> _WHAT YOU HAVE TO DO_:
Exclude the pictures and reproduce the remaining data exactly as written.

> _SOURCE EXCERPT_:
────────────────────

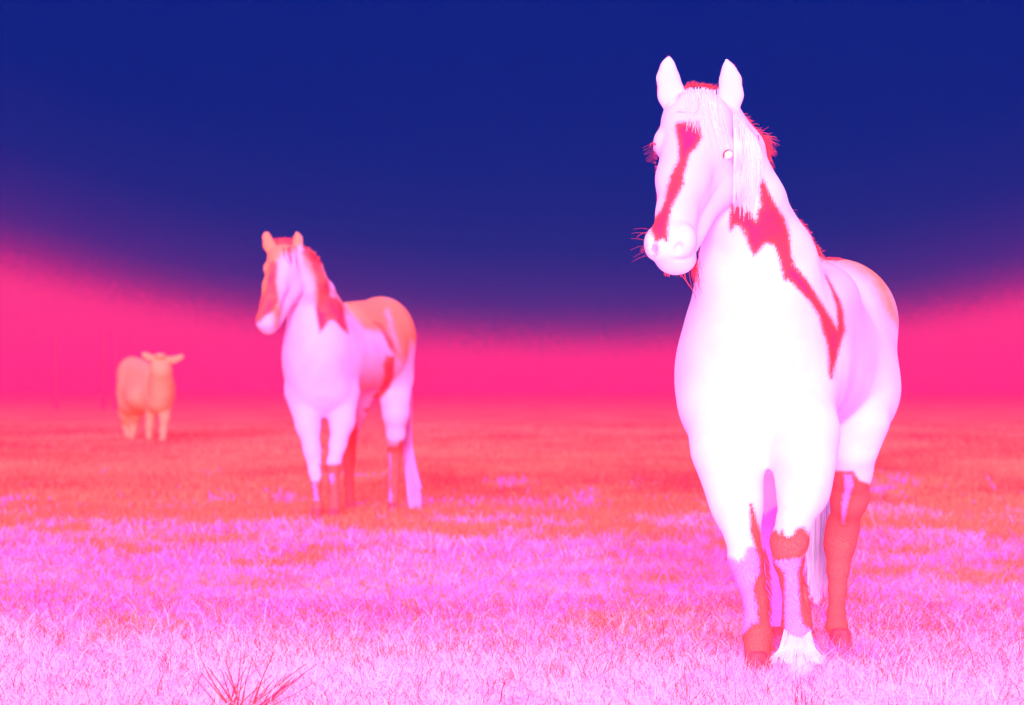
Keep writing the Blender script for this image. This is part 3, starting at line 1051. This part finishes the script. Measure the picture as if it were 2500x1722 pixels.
S = Strands()
for k in range(260):
    x0 = random.uniform(1915, 1978)
    sp_ = (x0 - 1946) / 32
    S.px([(x0, 1545 + random.uniform(-8, 12), 11.37), (x0 + sp_ * 14, 1585, 11.30), (x0 + sp_ * random.uniform(18, 42), 1612 + random.uniform(-12, 14), 11.27)], .0018, .0006, random.random() * .6, 6)
S.build('leg_feathering', hair_pale, horse)['label'] = 'white feather hair flaring over the stepping hoof'

# tail hanging between the legs
S = Strands()
for k in range(300):
    u0 = random.random()
    xb = 1968 + 66 * u0 + random.uniform(-4, 4)
    yb = 1290 + 200 * random.random() ** .7 * (1 - .35 * abs(u0 - .35))
    xb = xb - (yb - 1400) * .10 * (u0 > .5) + (yb - 1400) * .12 * (u0 < .3)
    S.px([(2035 + random.uniform(-22, 22), 760, 13.38), (2025 + 30 * (u0 - .5), 960, 13.46), (2005 + 55 * (u0 - .5), 1150, 13.42), (xb, yb, 13.36)], .0045, .0012, random.random(), 12)
for k in range(3):
    S.px([(2100, 1180, 13.36), (2118 + k * 3, 1235, 13.36), (2130 + 5 * k, 1275 + 6 * k, 13.36)], .0009, .0004, .8)
S.build('tail', hair_tail, horse)

# ------------------------------------------------------------------ second horse
Z4 = (560, 520, 3.326)
Z5 = (600, 900, 3.546)
h2 = Body(.015)
D2 = 25.0
h2.ell((775, 895, 25.1), (84, .33, 108), k=.09)
h2.ell((790, 950, 25.1), (80, .28, 75), k=.08)
h2.cone((800, 870, 25.2), 92, (905, 858, 26.0), 88, k=.1)
h2.ell((930, 825, 26.3), (86, .36, 92), k=.08)
h2.cone((850, 800, 25.7), 62, (930, 790, 26.2), 60, k=.1)
h2.chain([(785, 850, 25.2, 76), (768, 775, 25.0, 60)], k=.14)
h2.chain([(768, 775, 25.0, 60), (762, 745, 25.0, 56), (748, 690, 24.85, 47), (722, 640, 24.75, 38)], k=.06)
h2.chain([(825, 775, 25.4, 30), (792, 710, 25.15, 22), (768, 660, 25.0, 18), (738, 622, 24.85, 16)], k=.05)
h2.ell((692, 632, 24.7), (40, .10, 36), k=.03)
h2.chain([(690, 650, 24.66, 38), (672, 700, 24.55, 30), (660, 745, 24.5, 24), (652, 780, 24.47, 25)], k=.03)
h2.ell((712, 695, 24.8), (27, .13, 42), k=.03)
h2.cone((708, 715, 24.8), 24, (662, 798, 24.55), 15, k=.03)
h2.ell((652, 785, 24.47), (28, .09, 26), k=.025)
h2.ell((655, 803, 24.5), (20, .07, 15), k=.02)
h2.ell((652, 655, 24.64), (9, .05, 13), k=.03)
h2.ell((703, 690, 24.68), (32, .10, 48), k=.06)
h2.cone((708, 700, 24.7), 26, (665, 780, 24.56), 18, k=.06)
h2.ell((778, 850, 25.0), (72, .26, 90), k=.12)
h2.chain([(664, 617, 24.7, 12), (657, 598, 24.7, 15.5), (651, 578, 24.7, 11), (650, 560, 24.7, 1.5)], sy=.55, k=.012)
h2.chain([(725, 617, 24.72, 12), (725, 600, 24.72, 15), (727, 582, 24.72, 12), (724, 564, 24.72, 1.5)], sy=.55, k=.012)
h2.chain([(742, 960, 25.05, 48), (752, 1040, 24.95, 29), (762, 1100, 24.9, 20), (770, 1150, 24.88, 17)], k=.04)
h2.chain([(770, 1150, 24.88, 17), (772, 1180, 24.87, 13), (775, 1220, 24.86, 10), (775, 1240, 24.85, 13), (774, 1262, 24.83, 14)], k=.02)
h2.chain([(835, 960, 25.1, 44), (835, 1030, 25.0, 30), (825, 1085, 24.95, 20), (815, 1130, 24.9, 17)], k=.04)
h2.chain([(815, 1130, 24.9, 17), (815, 1180, 24.9, 12), (816, 1230, 24.85, 14), (814, 1262, 24.8, 16)], k=.02)
h2.ell((958, 900, 26.3), (53, .30, 85), k=.07)
h2.chain([(962, 930, 26.25, 46), (966, 1010, 26.1, 32), (966, 1060, 26.15, 22), (964, 1100, 26.3, 17), (962, 1170, 26.25, 12), (960, 1215, 26.2, 13), (958, 1246, 26.15, 15)], k=.035)
h2.chain([(885, 930, 26.3, 48), (870, 1000, 26.2, 26), (856, 1070, 26.3, 15), (852, 1120, 26.35, 15), (852, 1180, 26.3, 11), (855, 1244, 26.2, 13)], k=.035)
V, Q = h2.build()
n2_ = normals(V, Q)
horse2 = empty('horse', W(850, 945, 25.5) * np.array([1, 1, 0]), 'smaller pale lilac horse between the cow and the near horse, with orange rim light painted along its back', 'horse', 'horses standing in the misty field')
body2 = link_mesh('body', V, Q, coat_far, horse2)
b2 = z(*Z4, [(325, 430), (350, 395), (385, 410), (385, 470), (370, 560), (385, 650), (395, 700), (350, 800), (300, 830), (255, 880), (200, 900), (210, 760), (270, 680), (300, 620), (315, 520)])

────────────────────

> _EXERCISE OUTPUT_:
Keep writing the Blender script for this image. This is part 3, starting at line 1051. This part finishes the script. Measure the picture as if it were 2500x1722 pixels.
S = Strands()
for k in range(260):
    x0 = random.uniform(1915, 1978)
    sp_ = (x0 - 1946) / 32
    S.px([(x0, 1545 + random.uniform(-8, 12), 11.37), (x0 + sp_ * 14, 1585, 11.30), (x0 + sp_ * random.uniform(18, 42), 1612 + random.uniform(-12, 14), 11.27)], .0018, .0006, random.random() * .6, 6)
S.build('leg_feathering', hair_pale, horse)['label'] = 'white feather hair flaring over the stepping hoof'

# tail hanging between the legs
S = Strands()
for k in range(300):
    u0 = random.random()
    xb = 1968 + 66 * u0 + random.uniform(-4, 4)
    yb = 1290 + 200 * random.random() ** .7 * (1 - .35 * abs(u0 - .35))
    xb = xb - (yb - 1400) * .10 * (u0 > .5) + (yb - 1400) * .12 * (u0 < .3)
    S.px([(2035 + random.uniform(-22, 22), 760, 13.38), (2025 + 30 * (u0 - .5), 960, 13.46), (2005 + 55 * (u0 - .5), 1150, 13.42), (xb, yb, 13.36)], .0045, .0012, random.random(), 12)
for k in range(3):
    S.px([(2100, 1180, 13.36), (2118 + k * 3, 1235, 13.36), (2130 + 5 * k, 1275 + 6 * k, 13.36)], .0009, .0004, .8)
S.build('tail', hair_tail, horse)

# ------------------------------------------------------------------ second horse
Z4 = (560, 520, 3.326)
Z5 = (600, 900, 3.546)
h2 = Body(.015)
D2 = 25.0
h2.ell((775, 895, 25.1), (84, .33, 108), k=.09)
h2.ell((790, 950, 25.1), (80, .28, 75), k=.08)
h2.cone((800, 870, 25.2), 92, (905, 858, 26.0), 88, k=.1)
h2.ell((930, 825, 26.3), (86, .36, 92), k=.08)
h2.cone((850, 800, 25.7), 62, (930, 790, 26.2), 60, k=.1)
h2.chain([(785, 850, 25.2, 76), (768, 775, 25.0, 60)], k=.14)
h2.chain([(768, 775, 25.0, 60), (762, 745, 25.0, 56), (748, 690, 24.85, 47), (722, 640, 24.75, 38)], k=.06)
h2.chain([(825, 775, 25.4, 30), (792, 710, 25.15, 22), (768, 660, 25.0, 18), (738, 622, 24.85, 16)], k=.05)
h2.ell((692, 632, 24.7), (40, .10, 36), k=.03)
h2.chain([(690, 650, 24.66, 38), (672, 700, 24.55, 30), (660, 745, 24.5, 24), (652, 780, 24.47, 25)], k=.03)
h2.ell((712, 695, 24.8), (27, .13, 42), k=.03)
h2.cone((708, 715, 24.8), 24, (662, 798, 24.55), 15, k=.03)
h2.ell((652, 785, 24.47), (28, .09, 26), k=.025)
h2.ell((655, 803, 24.5), (20, .07, 15), k=.02)
h2.ell((652, 655, 24.64), (9, .05, 13), k=.03)
h2.ell((703, 690, 24.68), (32, .10, 48), k=.06)
h2.cone((708, 700, 24.7), 26, (665, 780, 24.56), 18, k=.06)
h2.ell((778, 850, 25.0), (72, .26, 90), k=.12)
h2.chain([(664, 617, 24.7, 12), (657, 598, 24.7, 15.5), (651, 578, 24.7, 11), (650, 560, 24.7, 1.5)], sy=.55, k=.012)
h2.chain([(725, 617, 24.72, 12), (725, 600, 24.72, 15), (727, 582, 24.72, 12), (724, 564, 24.72, 1.5)], sy=.55, k=.012)
h2.chain([(742, 960, 25.05, 48), (752, 1040, 24.95, 29), (762, 1100, 24.9, 20), (770, 1150, 24.88, 17)], k=.04)
h2.chain([(770, 1150, 24.88, 17), (772, 1180, 24.87, 13), (775, 1220, 24.86, 10), (775, 1240, 24.85, 13), (774, 1262, 24.83, 14)], k=.02)
h2.chain([(835, 960, 25.1, 44), (835, 1030, 25.0, 30), (825, 1085, 24.95, 20), (815, 1130, 24.9, 17)], k=.04)
h2.chain([(815, 1130, 24.9, 17), (815, 1180, 24.9, 12), (816, 1230, 24.85, 14), (814, 1262, 24.8, 16)], k=.02)
h2.ell((958, 900, 26.3), (53, .30, 85), k=.07)
h2.chain([(962, 930, 26.25, 46), (966, 1010, 26.1, 32), (966, 1060, 26.15, 22), (964, 1100, 26.3, 17), (962, 1170, 26.25, 12), (960, 1215, 26.2, 13), (958, 1246, 26.15, 15)], k=.035)
h2.chain([(885, 930, 26.3, 48), (870, 1000, 26.2, 26), (856, 1070, 26.3, 15), (852, 1120, 26.35, 15), (852, 1180, 26.3, 11), (855, 1244, 26.2, 13)], k=.035)
V, Q = h2.build()
n2_ = normals(V, Q)
horse2 = empty('horse', W(850, 945, 25.5) * np.array([1, 1, 0]), 'smaller pale lilac horse between the cow and the near horse, with orange rim light painted along its back', 'horse', 'horses standing in the misty field')
body2 = link_mesh('body', V, Q, coat_far, horse2)
b2 = z(*Z4, [(325, 430), (350, 395), (385, 410), (385, 470), (370, 560), (385, 650), (395, 700), (350, 800), (300, 830), (255, 880), (200, 900), (210, 760), (270, 680), (300, 620), (315, 520)])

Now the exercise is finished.